[Rows from a 3D scene dataset]
<<<<

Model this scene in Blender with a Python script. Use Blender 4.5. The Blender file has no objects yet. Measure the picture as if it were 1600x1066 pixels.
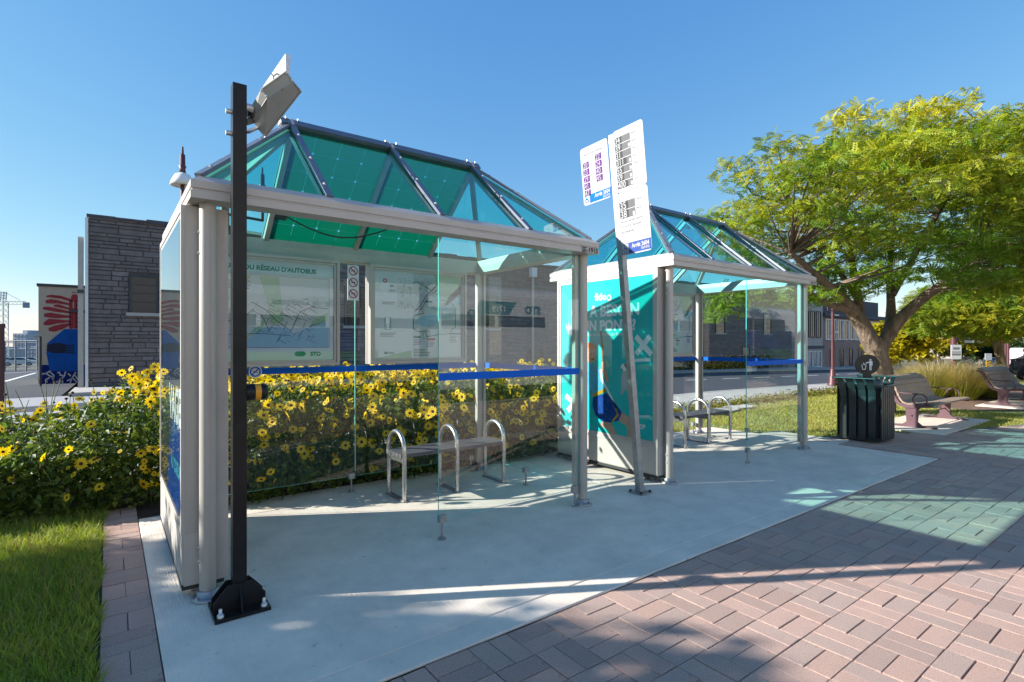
import bpy, bmesh, math, random
import numpy as np
from mathutils import Vector, Matrix, noise as mnoise

random.seed(7); rng = np.random.default_rng(7)
SC = bpy.context.scene
COL = SC.collection
R = math.radians

# ------------------------------------------------------------------ camera, sky, sun, exposure
CAMH = 1.48
cam_d = bpy.data.cameras.new('camera'); cam = bpy.data.objects.new('camera', cam_d); COL.objects.link(cam)
cam.location = (0, 0, CAMH); cam.rotation_euler = (R(90), 0, -math.atan2(.6, .8))
cam_d.sensor_width = 36; cam_d.lens = 840 / 1600 * 36; cam_d.shift_y = 3 / 1600
cam_d.clip_start = .05; cam_d.clip_end = 3000
SC.camera = cam
SUN_EL = R(24.6); SUN_DIR = Vector((-.867, .499, 0)).normalized()      # horizontal direction towards the sun
SUN_VEC = Vector((SUN_DIR.x * math.cos(SUN_EL), SUN_DIR.y * math.cos(SUN_EL), math.sin(SUN_EL)))
W = bpy.data.worlds.new('World'); SC.world = W; W.use_nodes = True
wn = W.node_tree.nodes; wl = W.node_tree.links; wn.clear()
sky = wn.new('ShaderNodeTexSky'); sky.sky_type = 'NISHITA'; sky.sun_disc = False
sky.sun_elevation = SUN_EL; sky.sun_rotation = math.atan2(SUN_DIR.x, SUN_DIR.y)
sky.air_density = 1.0; sky.dust_density = 0; sky.ozone_density = 2.0; sky.altitude = 100
bg = wn.new('ShaderNodeBackground'); bg.inputs['Strength'].default_value = .1
wo = wn.new('ShaderNodeOutputWorld')
# clear autumn air: the Nishita gradient is softened channel by channel into the deeper blue of the photograph
sp = wn.new('ShaderNodeSeparateColor'); cb = wn.new('ShaderNodeCombineColor'); wl.new(sky.outputs[0], sp.inputs[0])
for ch, ga, k in ((0, 1.03, .54), (1, .71, 1.03), (2, .36, 2.13)):
    pw = wn.new('ShaderNodeMath'); pw.operation = 'POWER'; pw.inputs[1].default_value = ga; wl.new(sp.outputs[ch], pw.inputs[0])
    ml = wn.new('ShaderNodeMath'); ml.operation = 'MULTIPLY'; ml.inputs[1].default_value = k; wl.new(pw.outputs[0], ml.inputs[0]); wl.new(ml.outputs[0], cb.inputs[ch])
wl.new(cb.outputs[0], bg.inputs['Color']); wl.new(bg.outputs[0], wo.inputs['Surface'])
sl = bpy.data.lights.new('sun', 'SUN'); sl.energy = 4.5; sl.angle = R(.55); sl.color = (1, .965, .915)
sun = bpy.data.objects.new('sun', sl); COL.objects.link(sun)
sun.rotation_euler = (-SUN_VEC).to_track_quat('-Z', 'Y').to_euler()
SC.view_settings.view_transform = 'Standard'; SC.view_settings.look = 'None'
SC.view_settings.gamma = 1; SC.view_settings.use_curve_mapping = False
SC.view_settings.exposure = 1.25
cy = SC.cycles
cy.max_bounces = 10; cy.diffuse_bounces = 4; cy.glossy_bounces = 4; cy.transmission_bounces = 6
cy.transparent_max_bounces = 40; cy.caustics_reflective = False; cy.caustics_refractive = False
cy.use_denoising = True; cy.sample_clamp_indirect = 6

# ------------------------------------------------------------------ materials
MATS = {}
def nodes_of(name):
    m = bpy.data.materials.new(name); m.use_nodes = True
    nt = m.node_tree; nt.nodes.clear()
    out = nt.nodes.new('ShaderNodeOutputMaterial')
    return m, nt, nt.nodes, nt.links, out
def mk(name, col, rough=.55, metal=0., var=.12, scale=6., bump=0., bscale=60., spec=.5, attr=None, stain=0., stain_col=None, stain_scale=1.2, coat=0., aniso=None, baniso=None, spots=0.):
    m, nt, N, L, out = nodes_of(name)
    p = N.new('ShaderNodeBsdfPrincipled'); L.new(p.outputs[0], out.inputs[0])
    tc = N.new('ShaderNodeTexCoord'); src = tc.outputs['Object']
    if aniso:
        mp = N.new('ShaderNodeMapping'); mp.inputs['Scale'].default_value = aniso; L.new(src, mp.inputs[0]); src = mp.outputs[0]
    nz = N.new('ShaderNodeTexNoise'); nz.inputs['Scale'].default_value = scale; nz.inputs['Detail'].default_value = 6; nz.inputs['Roughness'].default_value = .65
    L.new(src, nz.inputs['Vector'])
    mx = N.new('ShaderNodeMix'); mx.data_type = 'RGBA'
    mx.inputs['A'].default_value = (*[c * (1 - var) for c in col], 1); mx.inputs['B'].default_value = (*[min(1, c * (1 + var)) for c in col], 1)
    rm = N.new('ShaderNodeMapRange'); rm.inputs[1].default_value = .3; rm.inputs[2].default_value = .7
    L.new(nz.outputs[0], rm.inputs[0]); L.new(rm.outputs[0], mx.inputs['Factor'])
    cur = mx.outputs['Result']
    if attr:
        at = N.new('ShaderNodeAttribute'); at.attribute_name = attr
        mu = N.new('ShaderNodeMix'); mu.data_type = 'RGBA'; mu.blend_type = 'MULTIPLY'; mu.inputs['Factor'].default_value = 1
        L.new(cur, mu.inputs['A']); L.new(at.outputs['Color'], mu.inputs['B']); cur = mu.outputs['Result']
    if stain:
        n2 = N.new('ShaderNodeTexNoise'); n2.inputs['Scale'].default_value = stain_scale; n2.inputs['Detail'].default_value = 8; n2.inputs['Roughness'].default_value = .7
        L.new(src, n2.inputs['Vector'])
        r2 = N.new('ShaderNodeMapRange'); r2.inputs[1].default_value = .48; r2.inputs[2].default_value = .72; r2.inputs[4].default_value = stain
        L.new(n2.outputs[0], r2.inputs[0])
        m2 = N.new('ShaderNodeMix'); m2.data_type = 'RGBA'
        m2.inputs['B'].default_value = (*(stain_col or [c * .45 for c in col]), 1)
        L.new(r2.outputs[0], m2.inputs['Factor']); L.new(cur, m2.inputs['A']); cur = m2.outputs['Result']
    if spots:      # small dark marks: grit, gum, oil
        n4 = N.new('ShaderNodeTexNoise'); n4.inputs['Scale'].default_value = 14; n4.inputs['Detail'].default_value = 3; L.new(tc.outputs['Object'], n4.inputs['Vector'])
        r4 = N.new('ShaderNodeMapRange'); r4.inputs[1].default_value = .66; r4.inputs[2].default_value = .73; r4.inputs[4].default_value = spots; L.new(n4.outputs[0], r4.inputs[0])
        m4 = N.new('ShaderNodeMix'); m4.data_type = 'RGBA'; m4.inputs['B'].default_value = (*[c * .4 for c in col], 1); L.new(r4.outputs[0], m4.inputs['Factor']); L.new(cur, m4.inputs['A']); cur = m4.outputs['Result']
    L.new(cur, p.inputs['Base Color'])
    p.inputs['Metallic'].default_value = metal; p.inputs['Specular IOR Level'].default_value = spec
    rr = N.new('ShaderNodeMapRange'); rr.inputs[3].default_value = max(.02, rough - .1); rr.inputs[4].default_value = min(1, rough + .1)
    L.new(nz.outputs[0], rr.inputs[0]); L.new(rr.outputs[0], p.inputs['Roughness'])
    if coat: p.inputs['Coat Weight'].default_value = coat; p.inputs['Coat Roughness'].default_value = .05
    if bump:
        n3 = N.new('ShaderNodeTexNoise'); n3.inputs['Scale'].default_value = bscale; n3.inputs['Detail'].default_value = 4
        if baniso:
            mp2 = N.new('ShaderNodeMapping'); mp2.inputs['Scale'].default_value = baniso; L.new(tc.outputs['Object'], mp2.inputs[0]); L.new(mp2.outputs[0], n3.inputs['Vector'])
        else: L.new(src, n3.inputs['Vector'])
        b = N.new('ShaderNodeBump'); b.inputs['Strength'].default_value = bump; b.inputs['Distance'].default_value = .01
        L.new(n3.outputs[0], b.inputs['Height']); L.new(b.outputs[0], p.inputs['Normal'])
    MATS[name] = m
    return m
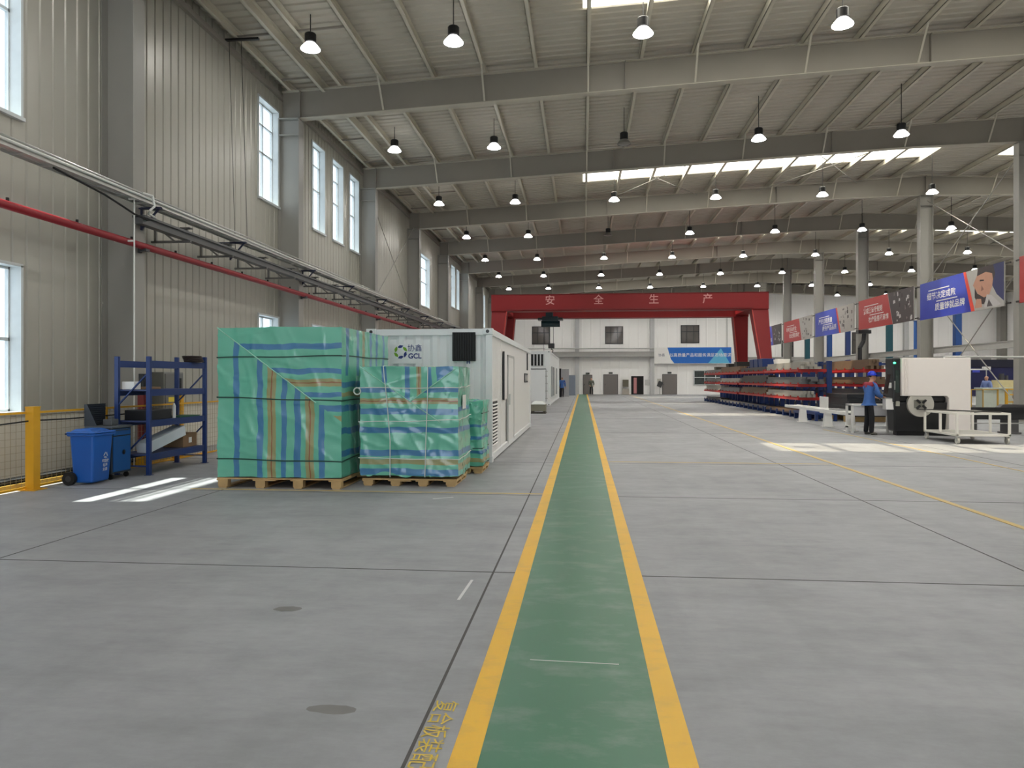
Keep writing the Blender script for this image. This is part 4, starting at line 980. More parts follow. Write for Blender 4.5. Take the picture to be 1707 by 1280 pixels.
lvname = ['on the lowest red arms', 'on the middle red arms', 'on the top red arms']
TOP = {}
for ui, (x0, x1, y0, L, nm) in enumerate(units):
    wide = ui >= 4
    key = 'w' if wide else 'n'
    t = make_rack(x0, x1, y0, L)
    t['label'] = 'blue cantilever rack with red arms holding steel stock, ' + nm; t['group'] = 'cantilever steel racks'
    for li, z in enumerate((.17,) + LEV):
        k = rng.choice((0, 1, 2, 3)) if li else rng.choice((1, 3, 0))
        if ui == 0: k = (2, 1, 3, 1)[li]
        if ui == 1: k = (3, 2, 0, 0)[li]
        if ui == 2: k = (1, 3, 1, 2)[li]
        where = ('on the floor base' if li == 0 else lvname[li - 1]) + ' of the ' + nm
        lab = '%s steel tube %s' % (TNAME[k], where); grp = 'steel tubes ' + where
        w, h = rng.choice(((.12, .11), (.15, .10), (.11, .13)))
        if li == 0: h = .06
        rows = rng.choice((2, 3)) if li else rng.choice((2, 3))
        if (ui, li) == (1, 2): rows, w, h = 4, .14, .10
        xa, xb = x0 + .1, x1 - .3
        n = int((xb - xa) / (w + .012))
        n = rng.randint(max(3, n - 4), n) if rows < 3 else n
        n = min(n, 6) if li < 3 else min(n, 5)
        TOP[ui, li] = z + rows * h
        for r_ in range(rows):
            for j in range(n - r_):
                tube(xa + w / 2 + j * (w + .012) + r_ * .03, y0 + rng.uniform(-.25, .12), z + r_ * h + .0005, k, w, h, L - .1, lab, grp)
# blue bins and small parts on top of the racks
for i, (x, y, m_, w, h) in enumerate(((9.3, 38.2, BLUE, .6, .42), (9.3, 39.2, BLUE, .6, .42), (9.3, 40.2, BLUE, .6, .42), (9.95, 33, mat('blue_post_cap', (24, 40, 110), 0.5), .3, .4), (9.5, 44.5, mat('black_pack', (36, 34, 32), 0.5), .9, .28), (9.5, 47, mat('black_pack', (36, 34, 32), 0.5), .9, .22), (9.5, 51.5, mat('olive_pack', (92, 92, 76), 0.6), .8, .2), (9.2, 35.0, WHITE, .5, .2))):
    b = MB(); b.hull8(taper(x - w / 2, x + w / 2, y - .4, y + .4, 0, x - w / 2 - .02, x + w / 2 + .02, y - .42, y + .42, h))
    z = 2.02 + .25 if i not in (3,) else 2.36
    nm, lab = (('stock_bin', 'blue stock bin'), ('stock_pack', 'dark pack of stock'), ('stock_pack', 'dull olive pack'), ('stock_box', 'white box'))[0 if i < 3 else 1 if i in (4, 5) else 2 if i == 6 else 3]
    if i == 3: continue
    wh = {0: 'nearer end of the second front rack', 1: 'middle of the second front rack', 2: 'farther end of the second front rack', 4: 'nearer end of the third front rack', 5: 'farther end of the third front rack', 6: 'far front rack', 7: 'near front rack'}[i]
    o = b.build(nm, m_, origin=(x, y, 0), bevel=.01); o.location.z = TOP[{0: 1, 1: 1, 2: 1, 4: 2, 5: 2, 6: 3, 7: 0}[i], 3] + .001; tag(o, '%s on top of the %s' % (lab, wh), 'bin' if i < 3 else 'pack')
# dark sheets lying in front of the racks
SH = mat('dark_sheet_steel', (52, 54, 58), 0.35, 0.5, 0.2, 3)
for j in range(6):
    b = MB(); dx = rng.uniform(-.05, .05); b.box(9.85 + dx, 11.5 + dx, 28.3, 30.6, .2 + j * .14, .2 + j * .14 + .136)
    tag(b.build('steel_plate', SH, origin=(10.6, 29.5, .2 + j * .14)), 'thick dark steel plate, %s from the bottom of the plates before the racks' % ORD[j], 'plate', 'dark plates before the racks')
for y in (28.6, 30.2):
    b = MB(); b.box(9.8, 11.5, y - .06, y + .06, 0, .2); tag(b.build('timber_bearer', WOOD, origin=(10.6, y, 0)), 'timber bearer under the %s end of the dark plates before the racks' % ('near' if y < 29 else 'far'), 'timber')
# blue low trestles by the floor
for i, (x, y) in enumerate(((9.2, 29.2), (9.0, 30.4))):
    t = thing('floor_trestle', 'low blue steel trestle on the floor, %s the white conveyor' % ('close beside' if i == 0 else 'farther behind'), 'trestle', (x, y, 0))
    for dx in (-.35, .35):
        for dy in (-.4, .4): b = MB(); b.box(x + dx - .05, x + dx + .05, y + dy - .05, y + dy + .05, 0, .24); b.build('leg', BLUE, t)
    b = MB(); b.box(x - .42, x + .42, y - .48, y + .48, .24, .34); b.build('top', BLUE, t)

# ------------------------------------------------------------ banners between the middle columns
BBLUE = mat('banner_royal_blue', (44, 62, 168), 0.35); BRED = mat('banner_brick_red', (178, 46, 44), 0.4); BGREY = mat('banner_photo_grey', (176, 172, 166), 0.45)
bx_ = 16.12
def banner(y0, y1, z0, z1, mat_, l1, l2, photo, label):
    """y0 nearer end, y1 farther end; text is read from the hall side, so it runs from the far end to the near end"""
    t = thing('hanging_banner', label, 'banner', (bx_, (y0 + y1) / 2, z0), group=None)
    W_, H_ = y1 - y0, z1 - z0
    Q = lambda s, h: (y1 - s * W_, z0 + h * H_)            # s from the far end, h up
    def poly(pts, lift, m_, nm, par=None):
        b = MB(); b.face([(bx_ - lift, Q(s, h)[0], Q(s, h)[1]) for s, h in pts]); return b.build(nm, m_, par or t, recalc=False)
    b = MB(); b.box(bx_, bx_ + .05, y0, y1, z0, z1); b.build('sheet', BGREY, t)
    b = MB(); b.box(bx_ + .05, bx_ + .083, y0 - .33, y1 + .33, z1 - .12, z1 - .06); b.box(bx_ + .05, bx_ + .083, y0 - .33, y1 + .33, z0 + .06, z0 + .12); b.build('support_bar', DSTEEL, t)
    poly([(0, 0), (.66, 0), (.57, 1), (0, 1)], .004, mat_, 'colour_print')
    if mat_ is BBLUE: poly([(.66, 0), (.70, 0), (.60, 1), (.57, 1)], .005, mat('banner_orange_edge', (220, 70, 48), 0.4), 'edge_print')
    c = MB()
    fr = lambda s, h: frame4((bx_ - .008, Q(s, h)[0], Q(s, h)[1]), (0, -1, 0), (0, 0, 1))
    sx = Matrix.Diagonal((1.7, 1, 1, 1))
    for txt, s, h in ((l1, .29, .58), (l2, .40, .27)):
        n_ = len(txt); add_text(c, txt, .36, fr(s, h) @ Matrix.Diagonal((.38 * W_ / (n_ * .36), 1, 1, 1)), bold=.004)
    for s0, s1, h in ((.12, .40, .745), (.23, .50, .425)):
        c.face([(bx_ - .008, Q(s, hh)[0], Q(s, hh)[1]) for s, hh in ((s0, h), (s1, h), (s1, h + .025), (s0, h + .025))])
    c.build('white_lettering', WHITE, t, recalc=False)
    for pts, m_ in photo: poly(pts, .0055 + .0004 * photo.index((pts, m_)), m_, 'photo_print')
    return t
HAIR = mat('print_dark_brown', (52, 40, 40), 0.5); SKINP = mat('print_skin_tone', (190, 140, 116), 0.5); NVY = mat('print_navy', (40, 44, 92), 0.5); SILV = mat('print_silver', (190, 186, 184), 0.5); DKP = mat('print_dark_grey', (74, 66, 66), 0.5); MIDP = mat('print_mid_grey', (122, 112, 110), 0.5)
ph1 = [([(.84, 1), (1, 1), (1, .12), (.93, .30), (.88, .55)], NVY), ([(.76, 1), (.86, 1), (.90, .8), (.885, .5), (.85, .3), (.80, .28), (.74, .38), (.68, .62)], SKINP),
       ([(.725, .82), (.735, 1), (.895, 1), (.915, .78), (.895, .62), (.885, .80), (.82, .87)], HAIR), ([(.70, .55), (.73, .40), (.80, .28), (.84, .30), (.80, .12), (.74, .16), (.70, .32)], HAIR),
       ([(.70, .06), (.72, .28), (.77, .26), (.78, .06)], SKINP), ([(.80, .04), (.83, .34), (.88, .30), (.97, .06), (.93, .02)], SILV), ([(.83, .05), (.85, .22), (.89, .05)], DKP), ([(.755, .72), (.80, .70), (.80, .67), (.755, .68)], HAIR), ([(.775, .58), (.80, .47), (.77, .44)], mat('print_shadow_skin', (140, 96, 80), 0.5))]
def busy(seed, cols, n=26):
    r = random.Random(seed); out = []
    for i in range(n):
        s = r.uniform(.66, .96); h = r.uniform(.03, .9); w = r.uniform(.012, .035); k = r.uniform(.05, .14)
        lo = .67 if h < .1 else .62
        s = max(s, lo + .02 + .0 * h); s1 = min(s + w, .995)
        out.append(([(s, h), (s1, h + .02), (s1 - .004, min(.98, h + k)), (s, min(.98, h + k))], r.choice(cols)))
    return out
full = ([(.665, 0), (1, 0), (1, 1), (.575, 1)], DKP)
banner(29.75, 36.75, 4.42, 6.14, BBLUE, '细节决定成败', '质量铸就品牌', ph1, 'blue banner with a photo of a man in navy work clothes, between the grey columns')
banner(37.45, 44.6, 4.48, 6.16, BRED, '养成遵章守规矩', '杜绝隐患不麻痹', [full] + busy(2, [MIDP, HAIR, SILV]), 'red banner with a dark crowded photo, between the grey columns')
banner(45.4, 52.65, 4.52, 6.16, BBLUE, '严把过程质量', '提升产品品质', busy(5, [DKP, MIDP, HAIR], 20), 'blue banner with a pale sketchy photo, behind the dark photo banner')
banner(53.4, 60.6, 4.5, 6.16, BRED, '时时注意安全', '处处预防事故', busy(8, [DKP, HAIR], 14), 'red banner with small dark figures on white, fourth along the column row')
banner(61.4, 68.6, 4.5, 6.16, BBLUE, '精益求精', '追求卓越', [full] + busy(9, [MIDP, SILV], 18), 'blue banner with a grey photo, partly hidden behind the red crane leg')
banner(21.75, 28.75, 4.42, 6.14, BRED, '安全第一', '预防为主', [], 'plain red banner before the first grey column, cut by the picture edge')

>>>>

» **EXERCISE DETAILS**: Output exactly the span of lines from the top of the listing through the line holding "from mathutils import", and leave every picture out.

» **RESPONSE TO THE TASK**:
Model this scene in Blender with a Python script. Use Blender 4.5. The Blender file has no objects yet. Measure the picture as if it were 1600x1066 pixels.
import bpy, bmesh, math, random
import numpy as np
from mathutils import Vector, Matrix, noise as mnoise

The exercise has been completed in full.